Lider, özellikle de Erdoğan gibi bir dünya lideri kül yutmaz,
Onu süslü laflarla kandıramazsınız,
O yan gelip yatanı da, hizmet üretini de bilir,
Akıllı bir lider olduğunu da tartışmaya gerek yok zaten. 
Siyasi lider ayrıca, örgütünü bizzat kendi ürettiği hedeflere ulaşmak için yönlendiren ve peşinden sürükleyen kişidir. Bu yüzden onun Belediye Başkanının onun gibi olması hizmette ahengin yakalanması açısından elzemdir. 

Önceki yazımda Zeynel Başkanın “halkım üzülürse üzülürüm” sözünü hatırlatıp, her insanın hayatında ister sevgili, ister eş, ister anne ya da baba her kim olursa olsun “üzülürsen üzülürüm” diyen birinin olması gerektiğini yazmış ve Zeynel Başkanın sözüne vurgu yapmıştım.

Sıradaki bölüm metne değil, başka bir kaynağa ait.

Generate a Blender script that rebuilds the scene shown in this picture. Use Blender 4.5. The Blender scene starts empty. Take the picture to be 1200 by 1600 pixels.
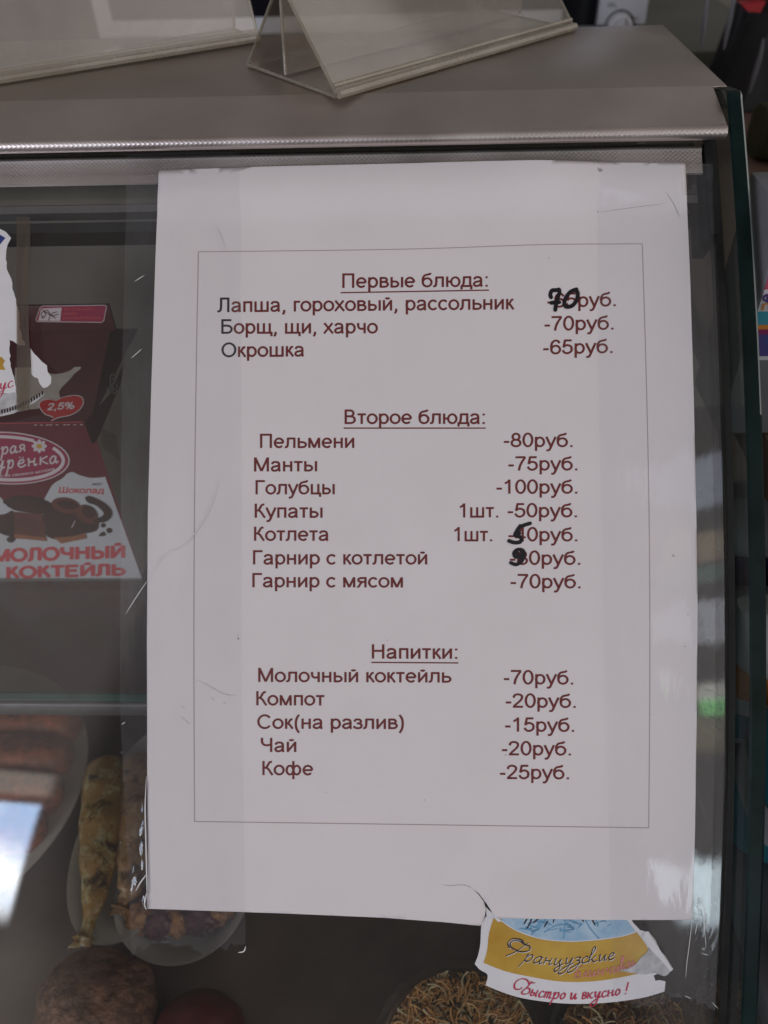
import bpy, bmesh, math, random
from mathutils import Vector, Matrix, noise
random.seed(7)
S = bpy.context.scene
C = S.collection
V = Vector

# ------------------------------------------------------------------ camera
CAM = V((-0.0014330, -0.2257254, 0.2127109))
YAW, PITCH, ROLL, FPX = -0.0506000, 0.7284527, -0.0360519, 1265.6
F = V((math.sin(YAW)*math.cos(PITCH), math.cos(YAW)*math.cos(PITCH), -math.sin(PITCH)))
R0 = V((math.cos(YAW), -math.sin(YAW), 0)); U0 = R0.cross(F)
RX = R0*math.cos(ROLL) + U0*math.sin(ROLL); UP = U0*math.cos(ROLL) - R0*math.sin(ROLL)
cd = bpy.data.cameras.new('camera'); cam = bpy.data.objects.new('camera', cd); C.objects.link(cam)
cam.matrix_world = Matrix(((RX.x, UP.x, -F.x, CAM.x), (RX.y, UP.y, -F.y, CAM.y), (RX.z, UP.z, -F.z, CAM.z), (0, 0, 0, 1)))
cd.sensor_fit = 'VERTICAL'; cd.sensor_height = 24.0; cd.lens = 24.0*FPX/1600.0
cd.clip_start = 0.01; cd.clip_end = 60
cd.dof.use_dof = True; cd.dof.focus_distance = 0.311; cd.dof.aperture_fstop = 7.5
S.camera = cam

# ------------------------------------------------------------------ light: dim shop, bright openings behind the viewer
W = bpy.data.worlds.new('World'); S.world = W; W.use_nodes = True
wt = W.node_tree; wt.nodes.clear()
def wn(t, **k):
    n = wt.nodes.new(t)
    for a, b in k.items(): setattr(n, a, b)
    return n
def wmath(op, a, b=None, clamp=False):
    n = wn('ShaderNodeMath', operation=op, use_clamp=clamp)
    for i, v in enumerate((a, b)):
        if v is None: continue
        if isinstance(v, (int, float)): n.inputs[i].default_value = v
        else: wt.links.new(v, n.inputs[i])
    return n.outputs[0]
def wramp(x, a, b, lo=0.0, hi=1.0):
    n = wn('ShaderNodeMapRange', interpolation_type='SMOOTHSTEP')
    wt.links.new(x, n.inputs[0])
    for i, v in zip((1, 2, 3, 4), (a, b, lo, hi)): n.inputs[i].default_value = v
    return n.outputs[0]
def wscale(fac, col):
    n = wn('ShaderNodeVectorMath', operation='SCALE')
    if isinstance(col, tuple): n.inputs[0].default_value = col
    else: wt.links.new(col, n.inputs[0])
    wt.links.new(fac, n.inputs['Scale']); return n.outputs[0]
def wadd(a, b):
    n = wn('ShaderNodeVectorMath', operation='ADD'); wt.links.new(a, n.inputs[0]); wt.links.new(b, n.inputs[1]); return n.outputs[0]
tc = wn('ShaderNodeTexCoord'); sx = wn('ShaderNodeSeparateXYZ'); wt.links.new(tc.outputs['Generated'], sx.inputs[0])
DX, DY, DZ = sx.outputs
AZ = wmath('MULTIPLY', wmath('ARCTAN2', DX, wmath('MULTIPLY', DY, -1.0)), 57.29578)   # 0 straight behind the viewer, + to the right
EL = wmath('MULTIPLY', wmath('ARCSINE', DZ), 57.29578)
def box(a0, a1, e0, e1, sa=.7, se=.5):
    m = wmath('MULTIPLY', wramp(AZ, a0-sa, a0+sa), wramp(AZ, a1-sa, a1+sa, 1, 0))
    return wmath('MULTIPLY', m, wmath('MULTIPLY', wramp(EL, e0-se, e0+se), wramp(EL, e1-se, e1+se, 1, 0)))
back = wramp(DY, .35, -.55)                       # the shop front side is the lighter one
up = wmath('MULTIPLY', wramp(DZ, -.35, .30), wramp(DZ, .60, .82, 1.0, .22))     # bright shop front, dim ceiling above the viewer
viewer = wmath('SUBTRACT', 1.0, wmath('MULTIPLY', box(-22.8, 13.5, -30, 58, 1.6, 9), .78))   # the person taking the picture stands in the way
tot = wscale(wmath('MULTIPLY', viewer, wmath('ADD', wmath('MULTIPLY', back, wmath('ADD', wmath('MULTIPLY', up, .40), .085)), .05)), (1.0, .90, .885))
fwd = wmath('MULTIPLY', wramp(DY, -.1, .4), wmath('MULTIPLY', wramp(DZ, .42, .60), wramp(DZ, .80, .92, 1.0, .5)))
tot = wadd(tot, wscale(fwd, (.22, .205, .20)))                                   # pale ceiling further in
tot = wadd(tot, wscale(box(-62, -20.0, -34, .5, 2.5, 3), (.30, .255, .22)))           # sunlit pavement seen through the door
# sky with clouds in the left-hand window
nz = wn('ShaderNodeTexNoise'); nz.inputs['Scale'].default_value = 9.0; nz.inputs['Detail'].default_value = 6.0; nz.inputs['Distortion'].default_value = .6
wt.links.new(tc.outputs['Generated'], nz.inputs['Vector'])
cl = wramp(nz.outputs[0], .38, .62)
mx = wn('ShaderNodeMix', data_type='RGBA'); wt.links.new(cl, mx.inputs[0])
mx.inputs[6].default_value = (4.6, 6.4, 9.8, 1); mx.inputs[7].default_value = (14.5, 15.0, 15.8, 1)
win = wmath('MULTIPLY', wmath('MULTIPLY', wramp(AZ, -52, -50), wramp(AZ, -24.7, -24.3, 1, 0)), wmath('MULTIPLY', wramp(EL, 1.5, 4.5), wramp(EL, 13.2, 13.7, 1, 0)))
tot = wadd(tot, wscale(win, mx.outputs[2]))
tot = wadd(tot, wscale(box(-52, -24.2, 14.3, 16.4, .5, .3), (1.5, 1.3, 1.15)))      # lit window head
tot = wadd(tot, wscale(box(-52, -27.0, -6.0, 1.0, .5, 1.2), (.55, .6, .72)))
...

Cumhurbaşkanımız da dünkü konuşmasında, “Milletimizin derdiyle dertlendik, sıkıntısına çözüm aradık, sevinciyle biz de sevindik” diyerek, adeta Zeynel Başkanı anlattı. 
Doğru olan da bu zaten.
Her liderin partisinden seçilmişlerin kendisine benzemesini istemesi gayet doğaldır. 
Çünkü, bir orkestrayı düşünün.
Bu orkestrada kemandan klarnete, gitardan nefesli ve nefessiz çalgılara kadar bir çok enstrüman var.
Eğer baştaki orkestra şefi bu koroyu iyi yönetemez ise o enstrümanlardan çıkacak  garip sesleri bir düşününsene.
İşte bu yüzden iyi bir lider aynı zamanda iyi bir orkestra şefi gibi olmalıdır. Bu ekiple çalışan her kurum, kuruluş, belediyeler,  özel işletmeler vs… vs…. geçerlidir. 
Hizmet edeni gülen yüzüyle ödrüllendiren Cumhurbaşkanımızı ve lideri ile bu ahengi ve uyumu yakalayan Zeynel Başkanımızı bir kez daha tebrik ediyor, saygılarımı sunuyorum.